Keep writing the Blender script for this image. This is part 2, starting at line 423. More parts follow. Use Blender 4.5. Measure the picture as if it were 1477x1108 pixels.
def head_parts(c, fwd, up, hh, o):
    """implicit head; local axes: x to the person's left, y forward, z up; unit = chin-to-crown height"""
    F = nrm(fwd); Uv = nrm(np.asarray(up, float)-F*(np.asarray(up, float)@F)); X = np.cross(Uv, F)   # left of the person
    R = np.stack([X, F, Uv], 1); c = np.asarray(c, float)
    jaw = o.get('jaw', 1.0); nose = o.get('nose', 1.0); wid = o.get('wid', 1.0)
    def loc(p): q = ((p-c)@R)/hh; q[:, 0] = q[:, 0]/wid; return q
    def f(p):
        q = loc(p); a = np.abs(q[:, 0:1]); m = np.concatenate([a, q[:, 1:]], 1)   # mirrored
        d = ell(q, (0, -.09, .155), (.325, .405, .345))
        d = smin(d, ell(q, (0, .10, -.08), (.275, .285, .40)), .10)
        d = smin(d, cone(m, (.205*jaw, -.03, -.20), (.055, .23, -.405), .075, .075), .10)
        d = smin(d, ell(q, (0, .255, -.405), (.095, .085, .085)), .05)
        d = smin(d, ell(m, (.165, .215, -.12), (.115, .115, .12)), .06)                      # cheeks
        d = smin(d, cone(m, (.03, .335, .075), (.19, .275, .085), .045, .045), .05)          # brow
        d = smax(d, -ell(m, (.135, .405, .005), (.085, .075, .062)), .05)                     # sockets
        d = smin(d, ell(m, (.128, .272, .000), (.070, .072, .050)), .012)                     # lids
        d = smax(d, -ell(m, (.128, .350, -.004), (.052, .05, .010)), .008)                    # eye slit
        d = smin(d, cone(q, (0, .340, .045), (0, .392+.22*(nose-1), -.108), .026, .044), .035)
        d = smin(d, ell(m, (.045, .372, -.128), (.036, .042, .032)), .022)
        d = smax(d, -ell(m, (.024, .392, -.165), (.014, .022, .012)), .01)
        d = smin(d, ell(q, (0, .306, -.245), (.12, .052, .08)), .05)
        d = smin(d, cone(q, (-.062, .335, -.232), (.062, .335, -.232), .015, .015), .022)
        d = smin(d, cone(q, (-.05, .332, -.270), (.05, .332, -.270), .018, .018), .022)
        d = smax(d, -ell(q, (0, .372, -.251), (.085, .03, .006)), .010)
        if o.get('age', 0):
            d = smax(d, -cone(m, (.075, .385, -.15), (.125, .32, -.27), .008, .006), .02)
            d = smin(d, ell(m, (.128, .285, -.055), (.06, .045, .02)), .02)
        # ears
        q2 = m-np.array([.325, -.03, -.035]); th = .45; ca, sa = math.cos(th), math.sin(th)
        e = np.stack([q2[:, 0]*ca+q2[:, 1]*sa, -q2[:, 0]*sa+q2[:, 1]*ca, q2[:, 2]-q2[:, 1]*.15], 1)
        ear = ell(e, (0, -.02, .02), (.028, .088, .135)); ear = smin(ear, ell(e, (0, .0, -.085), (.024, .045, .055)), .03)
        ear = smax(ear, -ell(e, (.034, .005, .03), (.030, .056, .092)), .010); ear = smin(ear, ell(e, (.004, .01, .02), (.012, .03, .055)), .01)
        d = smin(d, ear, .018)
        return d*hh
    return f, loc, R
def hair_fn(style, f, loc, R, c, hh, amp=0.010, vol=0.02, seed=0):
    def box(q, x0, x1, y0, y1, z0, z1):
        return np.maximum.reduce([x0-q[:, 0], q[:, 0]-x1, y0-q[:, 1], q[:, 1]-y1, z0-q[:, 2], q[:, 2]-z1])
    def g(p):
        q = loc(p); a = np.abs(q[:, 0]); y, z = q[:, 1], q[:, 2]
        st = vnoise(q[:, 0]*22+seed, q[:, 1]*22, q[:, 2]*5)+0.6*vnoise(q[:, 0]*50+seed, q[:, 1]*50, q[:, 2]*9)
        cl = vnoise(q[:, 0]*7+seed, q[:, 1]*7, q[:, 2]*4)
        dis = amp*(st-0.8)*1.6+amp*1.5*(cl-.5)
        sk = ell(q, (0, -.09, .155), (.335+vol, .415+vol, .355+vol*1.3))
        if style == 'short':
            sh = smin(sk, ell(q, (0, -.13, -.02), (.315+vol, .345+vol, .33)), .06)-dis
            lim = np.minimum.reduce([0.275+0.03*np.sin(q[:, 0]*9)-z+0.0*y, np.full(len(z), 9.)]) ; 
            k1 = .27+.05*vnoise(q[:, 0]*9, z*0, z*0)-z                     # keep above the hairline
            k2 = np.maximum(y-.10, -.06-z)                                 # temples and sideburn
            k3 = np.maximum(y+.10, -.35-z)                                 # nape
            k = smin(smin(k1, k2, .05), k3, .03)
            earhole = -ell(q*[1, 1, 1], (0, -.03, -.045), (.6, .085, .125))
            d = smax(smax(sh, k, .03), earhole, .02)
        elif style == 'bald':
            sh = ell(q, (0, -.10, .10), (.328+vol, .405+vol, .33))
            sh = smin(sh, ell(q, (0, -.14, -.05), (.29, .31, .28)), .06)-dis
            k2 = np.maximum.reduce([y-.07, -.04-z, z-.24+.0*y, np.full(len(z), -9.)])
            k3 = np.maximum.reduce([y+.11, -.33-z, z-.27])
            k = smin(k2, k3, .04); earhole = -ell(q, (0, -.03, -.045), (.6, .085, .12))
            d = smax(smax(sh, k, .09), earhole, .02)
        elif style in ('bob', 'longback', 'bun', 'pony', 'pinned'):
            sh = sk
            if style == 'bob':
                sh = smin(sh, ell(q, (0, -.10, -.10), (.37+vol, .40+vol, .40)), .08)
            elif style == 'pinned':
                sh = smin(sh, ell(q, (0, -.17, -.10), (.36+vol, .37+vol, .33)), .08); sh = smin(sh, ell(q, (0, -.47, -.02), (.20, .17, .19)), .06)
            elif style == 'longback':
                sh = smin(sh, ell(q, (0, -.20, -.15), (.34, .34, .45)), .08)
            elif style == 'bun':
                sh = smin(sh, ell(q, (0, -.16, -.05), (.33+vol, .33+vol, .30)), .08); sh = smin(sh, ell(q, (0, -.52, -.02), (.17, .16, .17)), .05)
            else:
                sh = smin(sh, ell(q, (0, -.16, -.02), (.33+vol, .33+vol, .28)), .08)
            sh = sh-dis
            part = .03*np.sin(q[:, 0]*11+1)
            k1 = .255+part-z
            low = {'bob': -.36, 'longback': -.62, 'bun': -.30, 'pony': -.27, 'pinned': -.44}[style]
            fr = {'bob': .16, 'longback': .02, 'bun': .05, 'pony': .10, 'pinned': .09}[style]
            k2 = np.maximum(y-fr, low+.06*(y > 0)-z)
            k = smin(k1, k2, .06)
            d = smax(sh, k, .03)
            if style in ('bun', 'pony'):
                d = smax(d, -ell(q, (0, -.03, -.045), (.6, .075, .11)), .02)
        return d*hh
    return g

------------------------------

Aim of the task -
Recite the full listing above exactly.

Task output -
Keep writing the Blender script for this image. This is part 2, starting at line 423. More parts follow. Use Blender 4.5. Measure the picture as if it were 1477x1108 pixels.
def head_parts(c, fwd, up, hh, o):
    """implicit head; local axes: x to the person's left, y forward, z up; unit = chin-to-crown height"""
    F = nrm(fwd); Uv = nrm(np.asarray(up, float)-F*(np.asarray(up, float)@F)); X = np.cross(Uv, F)   # left of the person
    R = np.stack([X, F, Uv], 1); c = np.asarray(c, float)
    jaw = o.get('jaw', 1.0); nose = o.get('nose', 1.0); wid = o.get('wid', 1.0)
    def loc(p): q = ((p-c)@R)/hh; q[:, 0] = q[:, 0]/wid; return q
    def f(p):
        q = loc(p); a = np.abs(q[:, 0:1]); m = np.concatenate([a, q[:, 1:]], 1)   # mirrored
        d = ell(q, (0, -.09, .155), (.325, .405, .345))
        d = smin(d, ell(q, (0, .10, -.08), (.275, .285, .40)), .10)
        d = smin(d, cone(m, (.205*jaw, -.03, -.20), (.055, .23, -.405), .075, .075), .10)
        d = smin(d, ell(q, (0, .255, -.405), (.095, .085, .085)), .05)
        d = smin(d, ell(m, (.165, .215, -.12), (.115, .115, .12)), .06)                      # cheeks
        d = smin(d, cone(m, (.03, .335, .075), (.19, .275, .085), .045, .045), .05)          # brow
        d = smax(d, -ell(m, (.135, .405, .005), (.085, .075, .062)), .05)                     # sockets
        d = smin(d, ell(m, (.128, .272, .000), (.070, .072, .050)), .012)                     # lids
        d = smax(d, -ell(m, (.128, .350, -.004), (.052, .05, .010)), .008)                    # eye slit
        d = smin(d, cone(q, (0, .340, .045), (0, .392+.22*(nose-1), -.108), .026, .044), .035)
        d = smin(d, ell(m, (.045, .372, -.128), (.036, .042, .032)), .022)
        d = smax(d, -ell(m, (.024, .392, -.165), (.014, .022, .012)), .01)
        d = smin(d, ell(q, (0, .306, -.245), (.12, .052, .08)), .05)
        d = smin(d, cone(q, (-.062, .335, -.232), (.062, .335, -.232), .015, .015), .022)
        d = smin(d, cone(q, (-.05, .332, -.270), (.05, .332, -.270), .018, .018), .022)
        d = smax(d, -ell(q, (0, .372, -.251), (.085, .03, .006)), .010)
        if o.get('age', 0):
            d = smax(d, -cone(m, (.075, .385, -.15), (.125, .32, -.27), .008, .006), .02)
            d = smin(d, ell(m, (.128, .285, -.055), (.06, .045, .02)), .02)
        # ears
        q2 = m-np.array([.325, -.03, -.035]); th = .45; ca, sa = math.cos(th), math.sin(th)
        e = np.stack([q2[:, 0]*ca+q2[:, 1]*sa, -q2[:, 0]*sa+q2[:, 1]*ca, q2[:, 2]-q2[:, 1]*.15], 1)
        ear = ell(e, (0, -.02, .02), (.028, .088, .135)); ear = smin(ear, ell(e, (0, .0, -.085), (.024, .045, .055)), .03)
        ear = smax(ear, -ell(e, (.034, .005, .03), (.030, .056, .092)), .010); ear = smin(ear, ell(e, (.004, .01, .02), (.012, .03, .055)), .01)
        d = smin(d, ear, .018)
        return d*hh
    return f, loc, R
def hair_fn(style, f, loc, R, c, hh, amp=0.010, vol=0.02, seed=0):
    def box(q, x0, x1, y0, y1, z0, z1):
        return np.maximum.reduce([x0-q[:, 0], q[:, 0]-x1, y0-q[:, 1], q[:, 1]-y1, z0-q[:, 2], q[:, 2]-z1])
    def g(p):
        q = loc(p); a = np.abs(q[:, 0]); y, z = q[:, 1], q[:, 2]
        st = vnoise(q[:, 0]*22+seed, q[:, 1]*22, q[:, 2]*5)+0.6*vnoise(q[:, 0]*50+seed, q[:, 1]*50, q[:, 2]*9)
        cl = vnoise(q[:, 0]*7+seed, q[:, 1]*7, q[:, 2]*4)
        dis = amp*(st-0.8)*1.6+amp*1.5*(cl-.5)
        sk = ell(q, (0, -.09, .155), (.335+vol, .415+vol, .355+vol*1.3))
        if style == 'short':
            sh = smin(sk, ell(q, (0, -.13, -.02), (.315+vol, .345+vol, .33)), .06)-dis
            lim = np.minimum.reduce([0.275+0.03*np.sin(q[:, 0]*9)-z+0.0*y, np.full(len(z), 9.)]) ; 
            k1 = .27+.05*vnoise(q[:, 0]*9, z*0, z*0)-z                     # keep above the hairline
            k2 = np.maximum(y-.10, -.06-z)                                 # temples and sideburn
            k3 = np.maximum(y+.10, -.35-z)                                 # nape
            k = smin(smin(k1, k2, .05), k3, .03)
            earhole = -ell(q*[1, 1, 1], (0, -.03, -.045), (.6, .085, .125))
            d = smax(smax(sh, k, .03), earhole, .02)
        elif style == 'bald':
            sh = ell(q, (0, -.10, .10), (.328+vol, .405+vol, .33))
            sh = smin(sh, ell(q, (0, -.14, -.05), (.29, .31, .28)), .06)-dis
            k2 = np.maximum.reduce([y-.07, -.04-z, z-.24+.0*y, np.full(len(z), -9.)])
            k3 = np.maximum.reduce([y+.11, -.33-z, z-.27])
            k = smin(k2, k3, .04); earhole = -ell(q, (0, -.03, -.045), (.6, .085, .12))
            d = smax(smax(sh, k, .09), earhole, .02)
        elif style in ('bob', 'longback', 'bun', 'pony', 'pinned'):
            sh = sk
            if style == 'bob':
                sh = smin(sh, ell(q, (0, -.10, -.10), (.37+vol, .40+vol, .40)), .08)
            elif style == 'pinned':
                sh = smin(sh, ell(q, (0, -.17, -.10), (.36+vol, .37+vol, .33)), .08); sh = smin(sh, ell(q, (0, -.47, -.02), (.20, .17, .19)), .06)
            elif style == 'longback':
                sh = smin(sh, ell(q, (0, -.20, -.15), (.34, .34, .45)), .08)
            elif style == 'bun':
                sh = smin(sh, ell(q, (0, -.16, -.05), (.33+vol, .33+vol, .30)), .08); sh = smin(sh, ell(q, (0, -.52, -.02), (.17, .16, .17)), .05)
            else:
                sh = smin(sh, ell(q, (0, -.16, -.02), (.33+vol, .33+vol, .28)), .08)
            sh = sh-dis
            part = .03*np.sin(q[:, 0]*11+1)
            k1 = .255+part-z
            low = {'bob': -.36, 'longback': -.62, 'bun': -.30, 'pony': -.27, 'pinned': -.44}[style]
            fr = {'bob': .16, 'longback': .02, 'bun': .05, 'pony': .10, 'pinned': .09}[style]
            k2 = np.maximum(y-fr, low+.06*(y > 0)-z)
            k = smin(k1, k2, .06)
            d = smax(sh, k, .03)
            if style in ('bun', 'pony'):
                d = smax(d, -ell(q, (0, -.03, -.045), (.6, .075, .11)), .02)
        return d*hh
    return g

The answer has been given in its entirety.